If I remember correctly, our first major warranty claim went smoothly because we had a complete service log. The dealer asked for records, we sent the spreadsheet, six months' worth of data in one PDF. Claim approved in a week. Without that, we'd have been arguing over whether we followed the maintenance schedule.
Common Mistakes to Avoid
Here are a few things I've seen trip up other buyers, or that I've done myself:
1. Ordering the wrong machine for the job site. A Liebherr 200t crane is a specific tool. It's not the right choice if you need a smaller all-terrain crane for tight urban access. Don't buy capacity you can't use.
2. Ignoring the dealer relationship. Price matters. But a dealer who knows your business and stocks parts for your region is worth a premium on the quote. We've stayed with a slightly more expensive dealer because they answer the phone at 6 PM on a Friday.
3. Not budgeting for the “unknown”. Even with TCO planning, something unexpected will come up. A damaged transport truck. A delayed operator certification. A change in job site safety requirements. Keep 5-10% of your budget as contingency for the first year.
4. Assuming “OEM part” means the same thing everywhere. There are genuine Liebherr parts and there are “will fit” parts. If your machine is under warranty, using non-OEM parts can void coverage. Verify with your dealer before buying third-party.

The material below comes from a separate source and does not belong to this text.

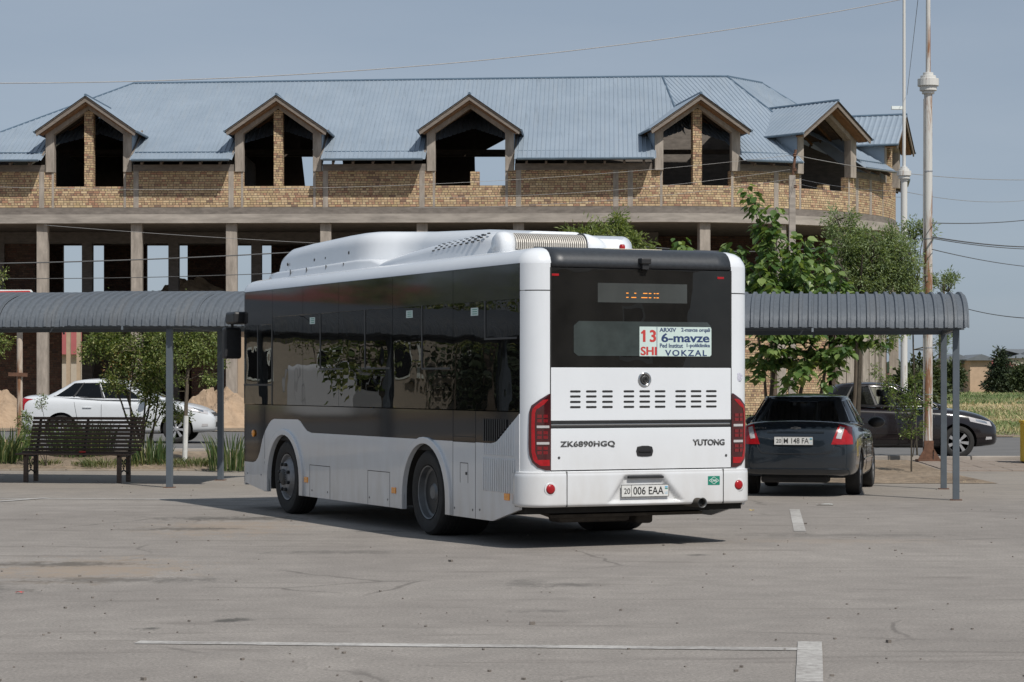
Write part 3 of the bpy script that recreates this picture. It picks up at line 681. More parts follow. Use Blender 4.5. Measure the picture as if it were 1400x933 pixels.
# ---- dormers ----
def gable_x(sc_):
    return wallpt(sc_)
def dormer(sc_, post, idx):
    th = max(0, sc_ / RW) if sc_ > 0 else -math.atan(SL)
    c = wallpt(sc_); D = empty('dormer'); bp(D); D.location = (c.x, c.y, 0); D.rotation_euler = (0, 0, th)
    # local: x along the facade, y inward
    hw, zb, zs, za = 1.46, ZSILL, 12.05, 13.05
    fw = .36
    # concrete frame: jambs and the raking beams
    for sg in (-1, 1):
        MB().prism([(sg * hw, 10.40), (sg * (hw + fw), 10.40), (sg * (hw + fw), zs + .18), (sg * hw, zs - .05)], 'y', -.06, .32).build('jamb', m_conc, D, bev=.01)
        MB().prism([(0, za - .02), (sg * (hw + .002), zs - .048), (sg * (hw + fw), zs + .182), (0, za + .34)], 'y', -.062, .318).build('raking_beam', m_conc, D)
        # fascia boards, roof planes, timber soffit
        e = (sg * 2.12, 12.06); ap = (0, 13.53)
        MB().prism([e, ap, (0, ap[1] - .24), (sg * 2.06, e[1] - .20)], 'y', -.66, -.60).build('fascia_board', m_fascia, D)
        MB().prism([(sg * 2.02, e[1] - .10), (0, ap[1] - .22), (0, ap[1] - .34), (sg * 1.9, e[1] - .14)], 'y', -.55, -.10).build('soffit_board', m_wood_o, D)
        back_a, back_e = 4.7, 2.5
        nrb = 22; vs = []; fs = []
        for i in range(nrb * 3 + 1):
            q = i / (nrb * 3); yy = -.70 + q * (back_a + .7); hgt = .03 if i % 3 == 1 else 0
            t = max(0, min(1, (yy - back_e) / (back_a - back_e)))  # valley cut
            x1 = sg * 2.16 * (1 - t)
            vs += [(x1, yy, 12.05 + t * 1.5 + hgt), (0, yy, 13.55 + hgt)]
        for i in range(nrb * 3): fs.append((2 * i, 2 * i + 2, 2 * i + 3, 2 * i + 1))
        MB().add(vs, fs).build('dormer_roof', m_roofm, D, fix=False)
        MB().add([(v[0], v[1], v[2] - .07) for v in vs], fs).build('soffit', m_wood, D, fix=False)
        MB().tube([(sg * 2.16, -.72, 12.03), (sg * 2.16, back_e - .4, 12.03)], .05, 5).build('gutter', m_gutter, D)
        for k_ in range(7):
            yy = -.45 + k_ * .62
            MB().prism([(sg * 1.95, 12.10), (0, 13.44), (0, 13.33), (sg * 1.95, 11.99)], 'y', yy, yy + .06).build('rafter', m_wood_o if k_ % 2 else m_wood, D)
        # blue cheek wall
        MB().add([(sg * 1.83, -.02, 10.5), (sg * 1.83, 2.6, 12.15), (sg * 1.83, -.02, 12.15)], [(0, 1, 2)]).build('cheek', m_roofm, D, fix=False)
        if idx < 4: MB().tube([(sg * 1.88, -.35, 11.05), (sg * 1.88, 1.95, 12.33)], .05, 4).build('flashing', m_fascia, D)
    MB().tube([(0, -.71, 13.57), (0, 4.4, 13.57)], .06, 5).build('ridge_cap', m_roofd, D)
    if post:
        z1 = 12.98 if post == 1 else 10.38
        mb = MB().b2(-.19, .19, 0, .38, zb, z1) if post == 1 else MB().b2(.0 if idx == 3 else -.2, .38 if idx == 3 else .2, 0, .38, zb, z1 if idx == 3 else 10.02)
        me = mb.mesh('brick_pier', m_brick, fix=False); ul = me.uv_layers.new(name='UVMap')
        for lp in me.loops:
            co = me.vertices[lp.vertex_index].co; ul.data[lp.index].uv = (co.x + co.y + .07, co.z)
        link('brick_pier', me, D)
    return D
for i, ((sc_, hw), pt) in enumerate(zip(dorms, (1, 1, 1, 2, 1, 2, 1))): dormer(sc_, pt, i)
# rear dormers' gable roofs so the sky shape reads (only the opening edges are seen through the attic)
for x0 in ():
    bp(MB().prism([(x0, 11.55), (x0 + 2.0, 12.85), (x0 + 2.0, 13.15), (x0 - .4, 11.6)], 'y', 113.2, 115.3).build('rear_dormer_roof', m_wood))

# ---------------- bus ----------------
BUS = empty('city_bus', (.141, 23.2, 0), R(24.55), 'white single-deck city bus with dark tinted windows parked at an angle in the lot', 'bus')
W, L = 2.52, 8.92
CR = .22
def ry(x, r=CR):
    if x < r: return r - math.sqrt(max(0, r * r - (r - x) ** 2))
    if x > W - r: return r - math.sqrt(max(0, r * r - (x - W + r) ** 2))
    return 0.0
def rpatch(name, rows, mat, off=.004, n=8, th=None, parent=BUS, smooth=True):
    """rows = [(z, x0, x1)...] laid on the rear skin"""
    mb = MB(); rows2 = rows; vs = []
    for z, a, b in rows2:
        for i in range(n + 1):
            x = a + (b - a) * i / n; y = ry(x); nx = 0 if CR <= x <= W - CR else (x - CR if x < CR else x - W + CR) / CR
            vs.append((x + nx * off, y - off * math.sqrt(max(0, 1 - nx * nx)), z))
    fs = [(j * (n + 1) + i, j * (n + 1) + i + 1, (j + 1) * (n + 1) + i + 1, (j + 1) * (n + 1) + i) for j in range(len(rows2) - 1) for i in range(n)]
    mb.add(vs, fs); o = mb.build(name, mat, parent, smooth=smooth, fix=False)
    if th:
        md = o.modifiers.new('solid', 'SOLIDIFY'); md.thickness = th; md.offset = 0
    return o
def outline(d, r=CR, n=6, rf=.28):
    """rounded rectangle, counter-clockwise from rear-left, inset d"""
    pts = []
    for cx, cy, rr, a0 in ((r, r, r, PI), (W - r, r, r, 1.5 * PI), (W - rf, L - rf, rf, 0), (rf, L - rf, rf, PI / 2)):
        q = max(.02, rr - d) if rr > d else .02
        ccx = cx if rr > d else (d + .02 if cx < W / 2 else W - d - .02); ccy = cy if rr > d else (d + .02 if cy < L / 2 else L - d - .02)
        for i in range(n + 1):
            a = a0 + i / n * PI / 2; pts.append((ccx + q * math.cos(a), ccy + q * math.sin(a)))
    return pts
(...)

So, bottom line: buying Liebherr construction equipment is a process, not a transaction. Follow these six steps, document everything, and ask questions before you sign. You'll save yourself headaches, money, and the embarrassment of explaining to your boss why the new $500,000 machine is sitting unused because someone forgot to order the correct attachment coupler.
(Pricing data referenced as of January 2025. Verify current pricing with your local Liebherr dealer, as rates and availability may have changed.)